Assim, em vez de encarar os minúsculos elétrons, a equipe se deu conta de que poderia recriar a mesma física em um sistema maior e mais observável, e fez isto observando átomos ultrafrios em uma configuração cuidadosamente projetada para imitar a física dos elétrons sob um campo magnético.
"Em nossa configuração, a mesma física ocorre em átomos, mas em [escalas de] milissegundos e micrômetros. Isso significa que podemos capturar imagens e observar os átomos rastejando essencialmente para sempre ao longo da borda do sistema," disse o professor Martin Zwierlein.
Átomos girando sem atrito
A equipe trabalhou com uma nuvem de cerca de 1 milhão de átomos de sódio, que eles encurralaram em uma armadilha controlada por laser e resfriaram a temperaturas na casa dos nanokelvin. Eles então giraram a armadilha, fazendo os átomos também girarem como pessoas no chapéu mexicano de um parque de diversões.
"A armadilha está tentando puxar os átomos para dentro, mas há uma força centrífuga que tenta puxá-los para fora," explicou Fletcher. "As duas forças se equilibram, então se você é um átomo, você acha que está vivendo em um espaço plano, mesmo que seu mundo esteja girando. Há também uma terceira força, o efeito Coriolis, de modo que, se eles tentarem se mover em uma linha, eles são desviados. Então esses átomos massivos agora se comportam como se fossem elétrons vivendo em um campo magnético."

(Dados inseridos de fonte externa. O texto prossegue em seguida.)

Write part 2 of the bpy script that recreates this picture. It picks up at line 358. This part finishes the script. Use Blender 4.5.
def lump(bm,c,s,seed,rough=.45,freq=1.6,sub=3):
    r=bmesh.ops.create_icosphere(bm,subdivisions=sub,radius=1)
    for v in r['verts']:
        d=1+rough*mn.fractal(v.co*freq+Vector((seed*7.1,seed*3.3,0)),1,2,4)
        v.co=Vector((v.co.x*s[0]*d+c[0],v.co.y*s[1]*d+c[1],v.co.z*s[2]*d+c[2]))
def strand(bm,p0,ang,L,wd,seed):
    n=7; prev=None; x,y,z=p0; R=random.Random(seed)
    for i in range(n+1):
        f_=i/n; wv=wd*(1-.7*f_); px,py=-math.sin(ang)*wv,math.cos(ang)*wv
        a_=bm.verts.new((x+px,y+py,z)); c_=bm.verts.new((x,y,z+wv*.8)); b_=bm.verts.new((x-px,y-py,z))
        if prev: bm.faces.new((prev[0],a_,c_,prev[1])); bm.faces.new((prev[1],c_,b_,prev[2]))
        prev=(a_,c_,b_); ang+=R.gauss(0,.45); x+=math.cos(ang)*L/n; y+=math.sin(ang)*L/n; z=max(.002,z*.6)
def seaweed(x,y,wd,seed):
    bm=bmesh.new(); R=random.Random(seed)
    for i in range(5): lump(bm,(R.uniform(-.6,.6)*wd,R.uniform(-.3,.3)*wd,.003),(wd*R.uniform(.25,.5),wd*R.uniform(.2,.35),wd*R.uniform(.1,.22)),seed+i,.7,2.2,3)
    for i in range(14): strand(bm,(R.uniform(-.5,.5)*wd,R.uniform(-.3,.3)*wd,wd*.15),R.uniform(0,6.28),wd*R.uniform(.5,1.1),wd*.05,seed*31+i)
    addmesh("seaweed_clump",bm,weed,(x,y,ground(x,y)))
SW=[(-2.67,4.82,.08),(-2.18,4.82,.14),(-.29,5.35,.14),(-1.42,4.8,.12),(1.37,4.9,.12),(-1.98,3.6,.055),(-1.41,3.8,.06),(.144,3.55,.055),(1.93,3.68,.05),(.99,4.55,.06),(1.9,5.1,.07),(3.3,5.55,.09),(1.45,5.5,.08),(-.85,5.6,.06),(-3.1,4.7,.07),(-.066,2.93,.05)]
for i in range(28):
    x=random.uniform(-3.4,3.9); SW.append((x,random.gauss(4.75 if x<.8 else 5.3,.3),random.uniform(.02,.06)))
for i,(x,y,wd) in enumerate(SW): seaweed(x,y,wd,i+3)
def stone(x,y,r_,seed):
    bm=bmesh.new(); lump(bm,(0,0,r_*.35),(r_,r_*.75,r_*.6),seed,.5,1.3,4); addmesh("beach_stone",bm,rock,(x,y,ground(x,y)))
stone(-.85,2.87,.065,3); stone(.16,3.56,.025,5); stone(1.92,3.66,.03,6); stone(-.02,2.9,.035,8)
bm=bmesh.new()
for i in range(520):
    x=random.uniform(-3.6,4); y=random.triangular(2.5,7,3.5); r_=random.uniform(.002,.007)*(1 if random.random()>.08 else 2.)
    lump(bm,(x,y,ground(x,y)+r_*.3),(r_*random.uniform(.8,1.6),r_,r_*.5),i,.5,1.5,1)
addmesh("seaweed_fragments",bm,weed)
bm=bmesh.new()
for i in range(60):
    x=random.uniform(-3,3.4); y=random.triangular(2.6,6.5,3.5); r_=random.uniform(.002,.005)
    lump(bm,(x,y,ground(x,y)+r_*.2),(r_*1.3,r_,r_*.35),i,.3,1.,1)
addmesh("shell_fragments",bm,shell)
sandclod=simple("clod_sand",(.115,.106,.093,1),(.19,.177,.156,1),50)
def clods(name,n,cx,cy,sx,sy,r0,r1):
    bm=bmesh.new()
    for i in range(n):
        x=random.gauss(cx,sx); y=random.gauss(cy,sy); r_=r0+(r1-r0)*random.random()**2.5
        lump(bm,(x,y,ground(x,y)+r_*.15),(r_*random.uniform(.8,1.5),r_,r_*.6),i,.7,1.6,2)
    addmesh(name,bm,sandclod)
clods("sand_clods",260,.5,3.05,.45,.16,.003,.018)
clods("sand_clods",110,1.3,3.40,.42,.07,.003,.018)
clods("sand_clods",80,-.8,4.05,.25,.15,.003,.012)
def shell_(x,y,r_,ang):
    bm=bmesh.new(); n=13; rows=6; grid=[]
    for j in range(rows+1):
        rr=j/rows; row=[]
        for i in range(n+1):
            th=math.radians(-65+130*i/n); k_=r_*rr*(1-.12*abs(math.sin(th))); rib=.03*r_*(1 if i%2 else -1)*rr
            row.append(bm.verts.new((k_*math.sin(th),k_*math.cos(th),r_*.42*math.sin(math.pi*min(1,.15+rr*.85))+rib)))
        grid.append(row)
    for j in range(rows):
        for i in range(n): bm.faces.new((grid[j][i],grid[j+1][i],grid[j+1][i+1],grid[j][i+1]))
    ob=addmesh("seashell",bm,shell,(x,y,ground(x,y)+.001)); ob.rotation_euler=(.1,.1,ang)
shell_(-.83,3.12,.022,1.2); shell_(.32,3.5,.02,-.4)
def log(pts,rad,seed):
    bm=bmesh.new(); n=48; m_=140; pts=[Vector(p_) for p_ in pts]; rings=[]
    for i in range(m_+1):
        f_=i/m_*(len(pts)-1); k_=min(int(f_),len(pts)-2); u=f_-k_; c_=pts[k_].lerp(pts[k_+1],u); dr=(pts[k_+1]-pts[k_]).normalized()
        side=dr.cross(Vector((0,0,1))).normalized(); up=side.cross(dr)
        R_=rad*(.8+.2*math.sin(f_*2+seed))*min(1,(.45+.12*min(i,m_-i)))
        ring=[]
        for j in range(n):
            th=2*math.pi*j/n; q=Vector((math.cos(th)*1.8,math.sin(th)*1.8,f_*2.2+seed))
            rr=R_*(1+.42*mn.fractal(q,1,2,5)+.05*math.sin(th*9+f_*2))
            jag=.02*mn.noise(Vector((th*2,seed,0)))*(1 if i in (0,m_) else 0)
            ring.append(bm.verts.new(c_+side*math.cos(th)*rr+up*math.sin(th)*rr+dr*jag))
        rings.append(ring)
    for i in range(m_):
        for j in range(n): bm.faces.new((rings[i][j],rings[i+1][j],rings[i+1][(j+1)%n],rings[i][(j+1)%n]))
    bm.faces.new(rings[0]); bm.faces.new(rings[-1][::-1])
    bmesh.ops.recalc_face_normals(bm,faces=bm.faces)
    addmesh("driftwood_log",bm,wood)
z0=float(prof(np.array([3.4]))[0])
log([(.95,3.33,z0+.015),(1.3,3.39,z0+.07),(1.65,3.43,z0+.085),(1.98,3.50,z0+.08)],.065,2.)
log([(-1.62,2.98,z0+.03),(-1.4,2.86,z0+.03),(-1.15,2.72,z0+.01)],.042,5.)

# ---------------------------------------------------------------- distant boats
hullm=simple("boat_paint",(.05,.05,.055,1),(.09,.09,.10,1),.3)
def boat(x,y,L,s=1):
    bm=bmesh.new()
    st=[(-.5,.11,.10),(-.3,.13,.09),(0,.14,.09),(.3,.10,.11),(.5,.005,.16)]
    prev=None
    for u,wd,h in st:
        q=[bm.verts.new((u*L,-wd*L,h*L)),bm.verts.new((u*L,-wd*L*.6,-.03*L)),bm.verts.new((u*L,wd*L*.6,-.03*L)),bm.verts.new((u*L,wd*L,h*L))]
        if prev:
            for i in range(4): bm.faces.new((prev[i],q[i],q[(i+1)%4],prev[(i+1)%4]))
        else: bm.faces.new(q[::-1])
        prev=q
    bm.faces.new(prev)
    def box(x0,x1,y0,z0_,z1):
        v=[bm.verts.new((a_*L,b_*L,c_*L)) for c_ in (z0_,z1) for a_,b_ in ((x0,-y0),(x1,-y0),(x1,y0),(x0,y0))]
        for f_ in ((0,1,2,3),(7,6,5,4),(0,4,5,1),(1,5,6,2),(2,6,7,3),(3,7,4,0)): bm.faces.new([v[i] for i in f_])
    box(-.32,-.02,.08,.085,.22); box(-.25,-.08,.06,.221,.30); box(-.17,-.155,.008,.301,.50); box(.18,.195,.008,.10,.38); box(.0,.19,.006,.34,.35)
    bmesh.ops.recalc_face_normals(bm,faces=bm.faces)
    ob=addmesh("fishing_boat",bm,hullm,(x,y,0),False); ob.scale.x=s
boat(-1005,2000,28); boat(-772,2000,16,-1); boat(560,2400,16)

Nessa realidade fabricada, os pesquisadores então introduziram uma "borda" na forma de um anel de luz laser, que forma uma parede circular ao redor dos átomos girantes. As imagens mostraram que, quando os átomos encontravam o anel de luz, eles fluíam ao longo de sua borda, em apenas uma direção, efetivamente criando um análogo do fluxo livre dos elétrons nos isolantes topológicos.
"Você pode imaginar que são como bolinhas de gude que você girou muito rápido em uma tigela, e elas simplesmente continuam girando e girando ao redor da borda da tigela," ilustrou Zwierlein. "Não há atrito. Não há desaceleração, e nenhum átomo vazando ou se espalhando no resto do sistema. Há apenas um fluxo bonito e coerente."
Beleza da física
O fluxo, sem esforço e sem obstáculos, se manteve mesmo quando os pesquisadores colocaram um obstáculo no caminho dos átomos, como uma lombada, na forma de um ponto de luz, que eles projetaram ao longo da borda do anel de laser original. Mesmo quando eles encontraram esse novo obstáculo, os átomos não diminuíram o fluxo e nem se dispersaram.
Em vez disso, eles deslizaram sem sentir atrito como já vinham fazendo, contornando o obstáculo, que na verdade não funcionou como obstáculo, mas como uma mudança de geometria da borda na qual eles fluíam.
"É uma realização muito limpa de uma parte muito bonita da física, e podemos demonstrar diretamente a importância e a realidade dessa borda," disse Fletcher. "Uma direção natural agora será introduzir mais obstáculos e interações no sistema, onde as coisas se tornam mais obscuras quanto ao que esperar."